Book Review Assignment

Using the Halvorsen (2017) book review as a model, you are to write an integrated book/article

review where you review, integrate, relate, and compare the three readings for this week. The

primary focus of your review should be Empowering the Public-Private Partnership: The Future

of America’s Local Government by Senator George Voinovich. You should relate this book to

Vogelsang-Coombs et al.’s article on PPPs in administrations of Mayors Voinovich and Jackson

and Ostrower’s article on the pitfalls of PPPs. Think about how the main argument or thesis for

each article relates to the Voinovich book. What are the main ideas, challenges, and/or lessons on

PPPs for local governments outlined in these respective readings? Your review should be four

(4) pages double-spaced.

Additional helpful hints:

The following tips are taken from Dr. Judy Millesen’s book review assignment in the MPA 6200

course.

Writing a Book Review

A quick search on Google revealed a number of useful “guides” providing information about

how to write a book review. In general, the advice offered clusters around five key themes:

1. Read the book, the whole thing, and think about what it says – good book reviews are

intellectual statements in their own right, take the time necessary to do them well

2. Organize your thoughts and carefully consider what you want to say

3. A book review describes not summarizes – it is a critical, subjective analysis of what the

author wrote (key themes, characters, examples, conclusions, recommendations, etc.)

4. Explore the issues and respond to the content – assess the book’s themes and arguments:

are they significant, clear or obscure, relevant or dated, overdrawn or realistic?

5. Place your review within a broader context, whether that is your personal or professional

experience, current events, or other literature in the field.

Below are the links to a few of these sites:

Purdue University: http://owl.english.purdue.edu/owl/resource/704/01/

Carleton College: http://apps.carleton.edu/curricular/history/study/criticalbookreview/

St.
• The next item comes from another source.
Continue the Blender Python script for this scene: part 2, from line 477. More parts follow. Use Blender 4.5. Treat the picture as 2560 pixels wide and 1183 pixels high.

Cloud University: http://leo.stcloudstate.edu/acadwrite/bookrev.html

University of Wisconsin-Madison: http://www.wisc.edu/writing/Handbook/CriNonfiction.html

Concordia University: http://library.concordia.ca/help/howto/bookreports.html

Your book review should take the form of other reviews written for an academic audience. It

should focus on what scholars and practitioners (particularly since public administration is an

applied field) can and cannot lean from the general themes developed in the book. Book reviews

regularly appear in many of the public administration journals (e.g., Public Administration

Review, The Journal of Public Administration Research and Theory).”